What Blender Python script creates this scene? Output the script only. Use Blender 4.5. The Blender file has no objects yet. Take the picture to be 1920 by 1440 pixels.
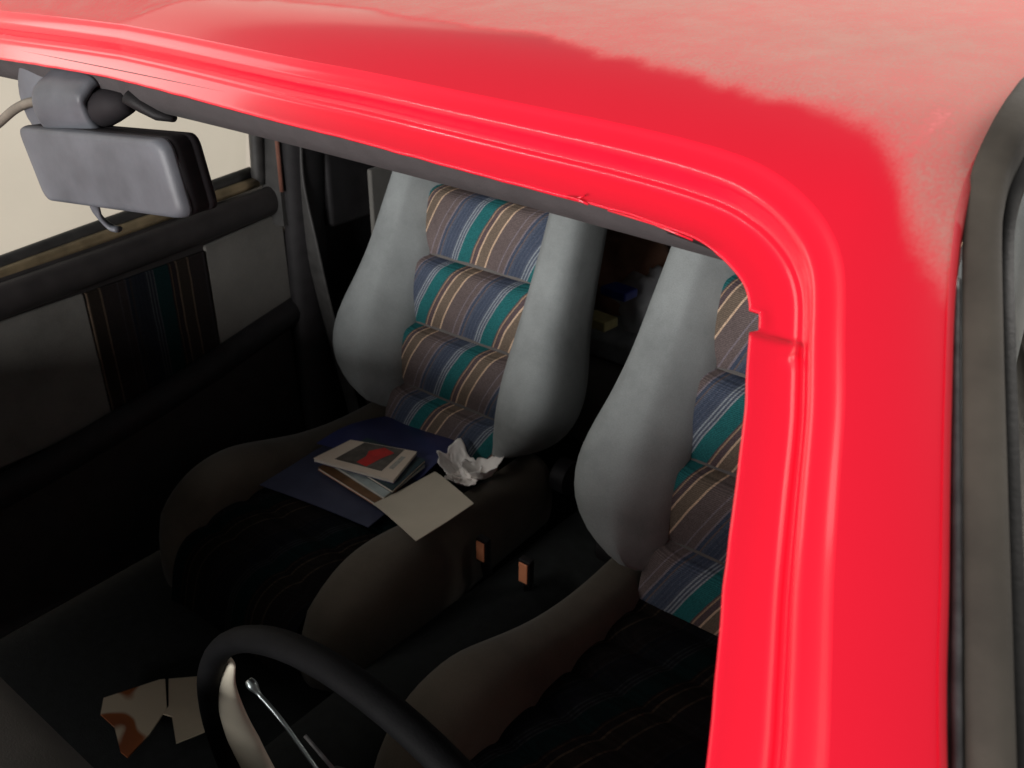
import bpy, math, random
from math import sin, cos, pi, radians, sqrt, exp
from mathutils import Vector, Matrix, noise
random.seed(4)
scene = bpy.context.scene
COL = scene.collection

# ------------------------------------------------------------ camera
cam_d = bpy.data.cameras.new("camera"); cam = bpy.data.objects.new("camera", cam_d); COL.objects.link(cam)
cy, cp, cr = radians(37.914), radians(28.354), radians(0.436)
d = Vector((-sin(cy)*cos(cp), cos(cy)*cos(cp), -sin(cp)))
rt = Vector((cos(cy), sin(cy), 0)); up = rt.cross(d)
rt2 = rt*cos(cr)+up*sin(cr); up2 = up*cos(cr)-rt*sin(cr)
m3 = Matrix((rt2, up2, -d)).transposed()
cam.matrix_world = Matrix.Translation((0.71228, -0.34847, 1.45163)) @ m3.to_4x4()
cam_d.sensor_width = 36; cam_d.lens = 1714.06/1920*36
cam_d.clip_start = 0.01; cam_d.clip_end = 200
cam_d.dof.use_dof = True; cam_d.dof.focus_distance = 0.75; cam_d.dof.aperture_fstop = 18.0
scene.camera = cam

# ------------------------------------------------------------ world and lamps (a dim garage, open door ahead of the car)
w = bpy.data.worlds.new("World"); scene.world = w; w.use_nodes = True
bg = w.node_tree.nodes["Background"]; bg.inputs[0].default_value = (0.95, 0.93, 0.90, 1); bg.inputs[1].default_value = 0.15

def area(name, loc, target, sx, sy, power, col):
    l = bpy.data.lights.new(name, 'AREA'); l.shape = 'RECTANGLE'; l.size = sx; l.size_y = sy
    l.energy = power; l.color = col
    o = bpy.data.objects.new(name, l); COL.objects.link(o); o.location = loc
    o.rotation_euler = (Vector(target)-Vector(loc)).to_track_quat('-Z', 'Y').to_euler()
    return o
area("garage_door_light", (0.5, -4.2, 1.50), (-0.2, 0.5, 1.0), 1.8, 0.9, 215, (1, 0.98, 0.96))
area("highlight_strip", (-1.1, -2.7, 2.5), (0.2, 0.0, 1.3), 2.6, 0.07, 22, (1, 0.97, 0.95))  # added, unseen: long thin source for crisp highlights on the creases
area("side_fill", (-2.3, -0.15, 2.7), (-2.0, -0.1, 0.0), 1.3, 1.2, 9, (1, 0.95, 0.90))  # added, unseen fill from the left for ridge highlights and the wall
area("ceiling_lamp", (1.0, 3.2, 3.1), (-0.3, 0.4, 1.2), 2.2, 1.5, 205, (1, 0.95, 0.90))
scene.view_settings.view_transform = 'Standard'; scene.view_settings.look = 'None'
scene.view_settings.exposure = 0.0; scene.view_settings.gamma = 1
scene.render.engine = 'CYCLES'
scene.cycles.max_bounces = 8; scene.cycles.transparent_max_bounces = 12

# ------------------------------------------------------------ helpers
def tag(o, label=None, cat=None, group=None, kind=None):
    if label: o['label'] = label
    if cat: o['category'] = cat
    if group: o['group'] = group
    if kind: o['kind'] = kind
    return o
def empty(name, loc=(0, 0, 0), parent=None):
    o = bpy.data.objects.new(name, None); COL.objects.link(o); o.location = loc; o.empty_display_size = .1
    if parent: o.parent = parent
    return o
def mesh(name, V, F, mat, parent=None, smooth=True, attr=None, auto=None, loc=None):
    me = bpy.data.meshes.new(name); me.from_pydata([tuple(v) for v in V], [], F); me.update()
    import bmesh
    bm = bmesh.new(); bm.from_mesh(me)
    bmesh.ops.recalc_face_normals(bm, faces=bm.faces); bm.to_mesh(me); bm.free()
    for p in me.polygons: p.use_smooth = smooth
    if attr is not None:
        a = me.attributes.new('dust', 'FLOAT', 'POINT'); a.data.foreach_set('value', attr)
    if auto: me.set_sharp_from_angle(angle=radians(auto))
    me.materials.append(mat)
    o = bpy.data.objects.new(name, me); COL.objects.link(o)
    if parent: o.parent = parent
    if loc: o.location = loc
    return o
def grid_faces(nu, nv, closed_v=False, off=0):
    F = []
    for i in range(nu-1):
        for j in range(nv if closed_v else nv-1):
            a = off+i*nv+j; b = off+i*nv+(j+1) % nv
            F.append((a, b, b+nv, a+nv))
    return F
def loft(rings, caps=True):
    n = len(rings[0]); V = [p for r in rings for p in r]; F = grid_faces(len(rings), n, True)
    if caps:
        F.append(tuple(range(n))); F.append(tuple(range((len(rings)-1)*n, len(rings)*n)))
    return V, F
def superell(a, b, e=2.6, n=28):
    R = []
    for k in range(n):
        t = 2*pi*k/n; c, s = cos(t), sin(t)
        R.append((a*math.copysign(abs(c)**(2/e), c), b*math.copysign(abs(s)**(2/e), s)))
    return R
def interp(x, T):
    if x <= T[0][0]: return T[0][1]
    for (x0, y0), (x1, y1) in zip(T, T[1:]):
        if x <= x1:
            t = (x-x0)/(x1-x0); t = t*t*(3-2*t) if False else t
            return y0+(y1-y0)*t
    return T[-1][1]
def catmull(P, n):
    P = [Vector(p) for p in P]; out = []
    for i in range(len(P)-1):
        p0 = P[i-1] if i else P[0]*2-P[1]; p1, p2 = P[i], P[i+1]; p3 = P[i+2] if i+2 < len(P) else P[-1]*2-P[-2]
        for k in range(n):
            t = k/n
            out.append(.5*((2*p1)+(p2-p0)*t+(2*p0-5*p1+4*p2-p3)*t*t+(3*p1-p0-3*p2+p3)*t**3))
    out.append(P[-1]); return out
def crom(x, T, _c={}):                       # smooth table lookup
    k = id(T)
    if x <= T[0][0]: return T[0][1]
    if x >= T[-1][0]: return T[-1][1]
    for i in range(len(T)-1):
        if x <= T[i+1][0]:
            x1, y1 = T[i]; x2, y2 = T[i+1]; h = x2-x1
            m1 = (y2-T[i-1][1])/(x2-T[i-1][0]) if i else (y2-y1)/h
            m2 = (T[i+2][1]-y1)/(T[i+2][0]-x1) if i+2 < len(T) else (y2-y1)/h
            t = (x-x1)/h
            return (2*t**3-3*t*t+1)*y1+(t**3-2*t*t+t)*h*m1+(-2*t**3+3*t*t)*y2+(t**3-t*t)*h*m2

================

* What you are asked to do: Repeat the lines above, starting at the first and stopping after the line that holds "COL = scene.collection", with the pictures left out.

* Answer to this task:
What Blender Python script creates this scene? Output the script only. Use Blender 4.5. The Blender file has no objects yet. Take the picture to be 1920 by 1440 pixels.
import bpy, math, random
from math import sin, cos, pi, radians, sqrt, exp
from mathutils import Vector, Matrix, noise
random.seed(4)
scene = bpy.context.scene
COL = scene.collection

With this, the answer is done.